A ideia era dar uma gestão mais profissional ao principal espaço de ópera e música erudita da capital. “A Fundação deveria manter o Theatro blindado de interferências ideológicas”, explicou um entrevistado. “Mas, infelizmente, com a chegada de novas direções, o Theatro foi sendo tomado por uma agenda política cada vez mais explícita.”
E o que seria instrumento de independência à fundação passou a criar dificuldade para a prefeitura conseguir resgatar a intenção original da sua atuação.
O processo de degradação, segundo relatos de bastidores, começou ainda na gestão Bruno Covas. A guinada começou sob a gestão de Hugo Possolo e Alê Youssef, mas atingiu novo patamar com Abraão Mafra, atual diretor-geral, e Aline Torres, ex-secretária de Cultura. Durante o período em que Aline se preparava para disputar as eleições de 2024, o músico entrevistado explicou que a programação do Theatro passou a refletir diretamente temas de sua campanha, com ênfase em pautas identitárias e de militância racial. As ligações entre ambos foram noticiadas na imprensa e chegaram ao Ministério Público, após denúncias sobre contribuições financeiras e interferência política.
Mesmo após a derrota eleitoral de Aline, Abraão Mafra manteve o controle da Fundação e prorrogou a presença da Sustenidos, contrariando decisão judicial. Ainda segundo os entrevistados, durante o mandato de Mafra, foram implementadas medidas de “reparação social” dentro da orquestra, como cotas raciais em seleções e diretrizes ideológicas para o repertório.

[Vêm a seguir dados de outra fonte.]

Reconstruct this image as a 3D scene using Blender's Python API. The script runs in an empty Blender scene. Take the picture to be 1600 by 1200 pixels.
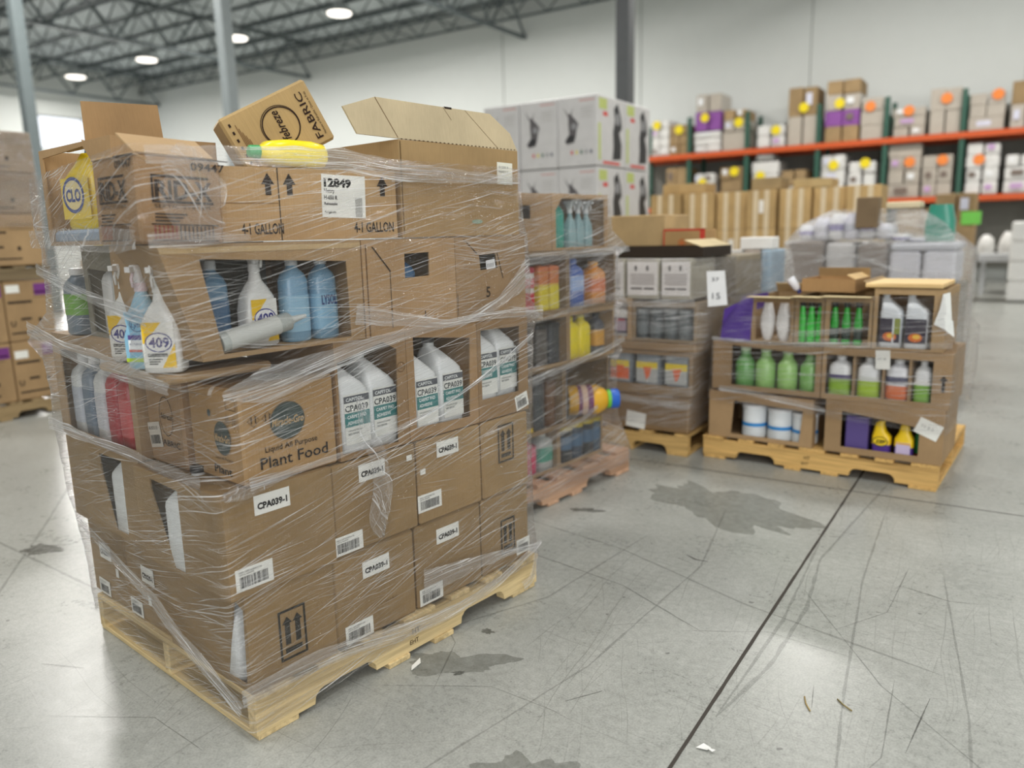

Em outubro, uma ação popular levou o Tribunal de Justiça de São Paulo a afastar dois integrantes indicados pelo atual diretor-geral — um porteiro e um aluno — da comissão de avaliação da Sustenidos, por falta de qualificação técnica.
As instituições citadas — a Sustenidos Organização Social de Cultura, a Fundação Theatro Municipal de São Paulo (FTM) e a Secretaria Municipal de Cultura — foram procuradas pela reportagem para apresentar seus posicionamentos sobre os fatos mencionados. Até o momento da publicação, nenhuma das entidades havia respondido aos questionamentos enviados. O espaço permanece aberto para manifestação.